◆ TASK INSTRUCTIONS
Copy out the data below from the line containing "Write a Blender" to the line containing "return 960 +", both lines included, with all images left out.

## Begin DATA TO PROCESS

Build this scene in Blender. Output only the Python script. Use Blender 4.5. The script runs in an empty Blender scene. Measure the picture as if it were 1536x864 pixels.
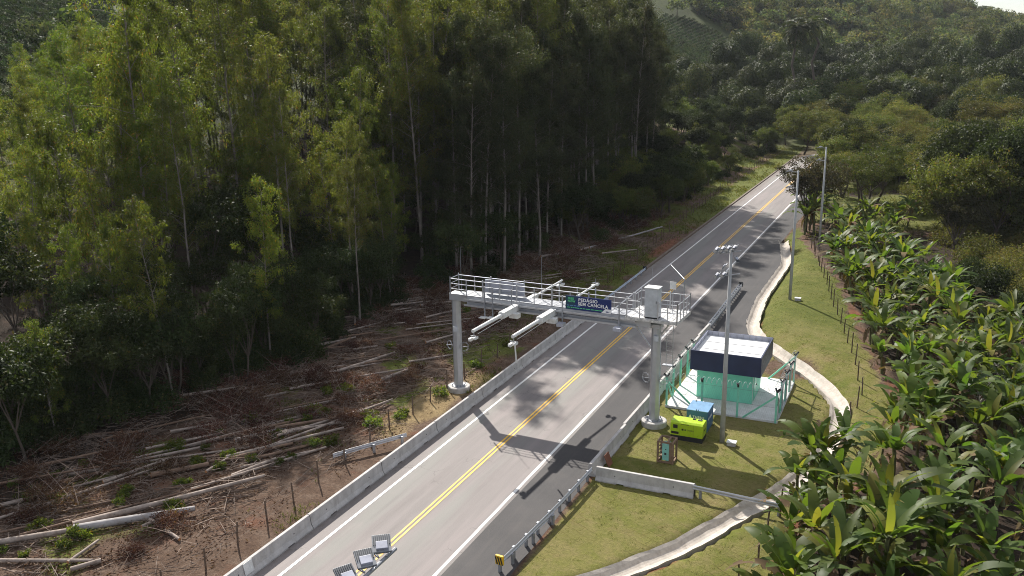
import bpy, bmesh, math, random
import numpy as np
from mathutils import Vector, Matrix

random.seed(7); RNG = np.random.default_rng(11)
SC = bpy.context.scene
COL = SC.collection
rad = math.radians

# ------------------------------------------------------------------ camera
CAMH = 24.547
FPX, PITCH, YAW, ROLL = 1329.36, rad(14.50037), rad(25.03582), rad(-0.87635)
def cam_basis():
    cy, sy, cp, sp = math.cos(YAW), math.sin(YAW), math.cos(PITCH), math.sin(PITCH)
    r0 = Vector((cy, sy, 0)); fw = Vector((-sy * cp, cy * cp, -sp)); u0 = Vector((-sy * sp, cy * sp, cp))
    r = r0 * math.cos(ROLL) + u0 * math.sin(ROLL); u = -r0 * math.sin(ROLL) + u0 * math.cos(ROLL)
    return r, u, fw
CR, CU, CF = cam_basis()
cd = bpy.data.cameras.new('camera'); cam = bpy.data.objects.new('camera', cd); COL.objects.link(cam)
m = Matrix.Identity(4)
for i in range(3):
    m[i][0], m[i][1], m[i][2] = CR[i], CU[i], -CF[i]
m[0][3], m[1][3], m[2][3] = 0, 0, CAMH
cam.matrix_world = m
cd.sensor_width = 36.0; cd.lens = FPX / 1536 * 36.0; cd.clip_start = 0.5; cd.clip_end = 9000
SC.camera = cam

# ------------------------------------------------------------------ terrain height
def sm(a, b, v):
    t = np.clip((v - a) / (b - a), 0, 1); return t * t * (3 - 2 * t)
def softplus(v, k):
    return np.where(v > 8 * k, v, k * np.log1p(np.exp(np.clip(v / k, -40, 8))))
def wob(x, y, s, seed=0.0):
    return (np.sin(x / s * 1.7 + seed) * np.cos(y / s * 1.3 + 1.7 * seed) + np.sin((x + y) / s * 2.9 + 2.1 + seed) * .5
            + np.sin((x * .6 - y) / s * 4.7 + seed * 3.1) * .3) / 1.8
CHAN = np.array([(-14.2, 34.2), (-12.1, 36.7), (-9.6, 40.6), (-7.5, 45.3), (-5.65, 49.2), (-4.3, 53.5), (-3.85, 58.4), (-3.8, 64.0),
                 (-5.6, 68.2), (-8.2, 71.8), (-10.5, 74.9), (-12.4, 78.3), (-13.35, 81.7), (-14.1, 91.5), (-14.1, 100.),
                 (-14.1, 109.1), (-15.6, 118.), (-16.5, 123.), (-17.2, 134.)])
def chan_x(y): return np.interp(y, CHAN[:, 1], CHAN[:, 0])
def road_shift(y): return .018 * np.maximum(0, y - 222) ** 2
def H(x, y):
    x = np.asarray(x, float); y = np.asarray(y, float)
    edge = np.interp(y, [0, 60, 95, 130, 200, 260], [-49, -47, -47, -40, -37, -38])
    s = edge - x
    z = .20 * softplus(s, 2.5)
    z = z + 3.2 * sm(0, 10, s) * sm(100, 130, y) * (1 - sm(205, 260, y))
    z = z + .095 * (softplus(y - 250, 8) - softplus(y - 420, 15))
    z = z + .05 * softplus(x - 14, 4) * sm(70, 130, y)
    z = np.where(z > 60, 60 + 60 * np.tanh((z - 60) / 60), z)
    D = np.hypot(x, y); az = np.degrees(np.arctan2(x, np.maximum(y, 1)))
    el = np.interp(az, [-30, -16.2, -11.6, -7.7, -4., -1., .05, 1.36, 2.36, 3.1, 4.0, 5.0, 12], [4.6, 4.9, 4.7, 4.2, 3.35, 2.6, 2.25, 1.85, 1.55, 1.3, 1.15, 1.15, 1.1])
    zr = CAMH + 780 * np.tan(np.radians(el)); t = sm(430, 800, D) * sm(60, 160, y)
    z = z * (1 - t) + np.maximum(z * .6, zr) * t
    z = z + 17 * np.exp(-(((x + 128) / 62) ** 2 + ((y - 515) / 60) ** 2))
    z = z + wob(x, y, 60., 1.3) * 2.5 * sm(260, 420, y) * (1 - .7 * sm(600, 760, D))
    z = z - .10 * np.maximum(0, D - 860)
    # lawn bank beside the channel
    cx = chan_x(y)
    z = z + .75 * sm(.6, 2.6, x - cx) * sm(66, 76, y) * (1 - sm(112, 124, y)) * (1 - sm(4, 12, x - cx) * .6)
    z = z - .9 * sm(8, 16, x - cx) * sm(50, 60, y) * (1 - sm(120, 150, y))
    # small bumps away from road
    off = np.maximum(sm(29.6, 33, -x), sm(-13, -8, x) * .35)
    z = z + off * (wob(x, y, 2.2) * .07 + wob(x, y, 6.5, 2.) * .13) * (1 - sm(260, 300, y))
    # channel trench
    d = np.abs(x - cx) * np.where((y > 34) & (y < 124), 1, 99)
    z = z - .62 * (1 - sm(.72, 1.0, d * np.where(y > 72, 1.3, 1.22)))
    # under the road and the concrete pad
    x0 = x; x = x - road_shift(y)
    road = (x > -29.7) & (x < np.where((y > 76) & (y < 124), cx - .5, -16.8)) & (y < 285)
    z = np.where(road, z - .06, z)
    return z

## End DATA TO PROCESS
## Begin DATA TO PROCESS

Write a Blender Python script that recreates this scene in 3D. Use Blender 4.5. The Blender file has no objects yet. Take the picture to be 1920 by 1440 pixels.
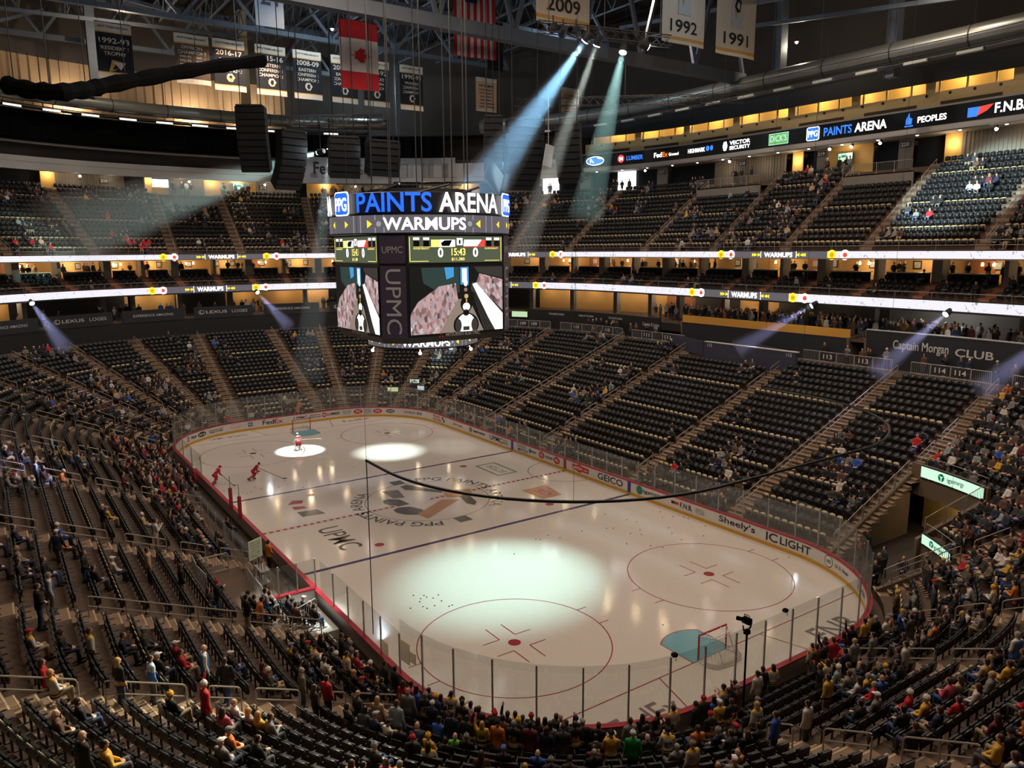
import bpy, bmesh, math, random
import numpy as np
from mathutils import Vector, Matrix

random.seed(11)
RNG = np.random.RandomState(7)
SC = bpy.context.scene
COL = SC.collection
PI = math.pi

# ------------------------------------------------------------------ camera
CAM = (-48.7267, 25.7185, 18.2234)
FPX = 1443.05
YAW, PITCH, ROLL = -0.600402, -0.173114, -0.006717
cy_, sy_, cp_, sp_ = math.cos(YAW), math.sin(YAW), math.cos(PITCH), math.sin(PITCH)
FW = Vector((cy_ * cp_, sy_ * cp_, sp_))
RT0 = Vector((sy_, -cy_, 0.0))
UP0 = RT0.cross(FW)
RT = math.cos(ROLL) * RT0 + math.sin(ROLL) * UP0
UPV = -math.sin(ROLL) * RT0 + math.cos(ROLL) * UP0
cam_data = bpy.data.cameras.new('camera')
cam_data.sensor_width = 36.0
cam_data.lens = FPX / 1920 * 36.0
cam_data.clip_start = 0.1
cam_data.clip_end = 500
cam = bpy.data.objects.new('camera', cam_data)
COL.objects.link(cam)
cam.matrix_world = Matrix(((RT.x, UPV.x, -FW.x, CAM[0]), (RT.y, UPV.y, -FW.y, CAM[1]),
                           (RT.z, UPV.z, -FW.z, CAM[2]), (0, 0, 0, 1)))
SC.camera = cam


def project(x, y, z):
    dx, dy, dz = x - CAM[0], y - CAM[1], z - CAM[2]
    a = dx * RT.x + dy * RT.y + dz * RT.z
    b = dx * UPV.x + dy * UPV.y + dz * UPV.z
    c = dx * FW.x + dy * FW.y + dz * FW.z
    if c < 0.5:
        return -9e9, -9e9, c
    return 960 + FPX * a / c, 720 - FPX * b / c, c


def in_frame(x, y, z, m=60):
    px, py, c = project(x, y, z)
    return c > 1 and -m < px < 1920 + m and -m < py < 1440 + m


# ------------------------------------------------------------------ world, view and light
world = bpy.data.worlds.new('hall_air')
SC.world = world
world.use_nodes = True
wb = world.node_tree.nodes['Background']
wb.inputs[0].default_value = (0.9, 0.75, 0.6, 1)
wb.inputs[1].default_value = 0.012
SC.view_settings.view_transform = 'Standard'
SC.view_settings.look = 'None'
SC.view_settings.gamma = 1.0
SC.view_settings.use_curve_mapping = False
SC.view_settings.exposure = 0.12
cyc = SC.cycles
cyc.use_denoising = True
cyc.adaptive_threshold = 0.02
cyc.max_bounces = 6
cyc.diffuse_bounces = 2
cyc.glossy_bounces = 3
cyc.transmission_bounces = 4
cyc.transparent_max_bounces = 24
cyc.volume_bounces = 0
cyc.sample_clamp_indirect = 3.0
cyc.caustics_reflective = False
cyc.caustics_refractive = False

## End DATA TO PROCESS

◆ COMPLETE OUTPUT
Write a Blender Python script that recreates this scene in 3D. Use Blender 4.5. The Blender file has no objects yet. Take the picture to be 1920 by 1440 pixels.
import bpy, bmesh, math, random
import numpy as np
from mathutils import Vector, Matrix

random.seed(11)
RNG = np.random.RandomState(7)
SC = bpy.context.scene
COL = SC.collection
PI = math.pi

# ------------------------------------------------------------------ camera
CAM = (-48.7267, 25.7185, 18.2234)
FPX = 1443.05
YAW, PITCH, ROLL = -0.600402, -0.173114, -0.006717
cy_, sy_, cp_, sp_ = math.cos(YAW), math.sin(YAW), math.cos(PITCH), math.sin(PITCH)
FW = Vector((cy_ * cp_, sy_ * cp_, sp_))
RT0 = Vector((sy_, -cy_, 0.0))
UP0 = RT0.cross(FW)
RT = math.cos(ROLL) * RT0 + math.sin(ROLL) * UP0
UPV = -math.sin(ROLL) * RT0 + math.cos(ROLL) * UP0
cam_data = bpy.data.cameras.new('camera')
cam_data.sensor_width = 36.0
cam_data.lens = FPX / 1920 * 36.0
cam_data.clip_start = 0.1
cam_data.clip_end = 500
cam = bpy.data.objects.new('camera', cam_data)
COL.objects.link(cam)
cam.matrix_world = Matrix(((RT.x, UPV.x, -FW.x, CAM[0]), (RT.y, UPV.y, -FW.y, CAM[1]),
                           (RT.z, UPV.z, -FW.z, CAM[2]), (0, 0, 0, 1)))
SC.camera = cam


def project(x, y, z):
    dx, dy, dz = x - CAM[0], y - CAM[1], z - CAM[2]
    a = dx * RT.x + dy * RT.y + dz * RT.z
    b = dx * UPV.x + dy * UPV.y + dz * UPV.z
    c = dx * FW.x + dy * FW.y + dz * FW.z
    if c < 0.5:
        return -9e9, -9e9, c
    return 960 + FPX * a / c, 720 - FPX * b / c, c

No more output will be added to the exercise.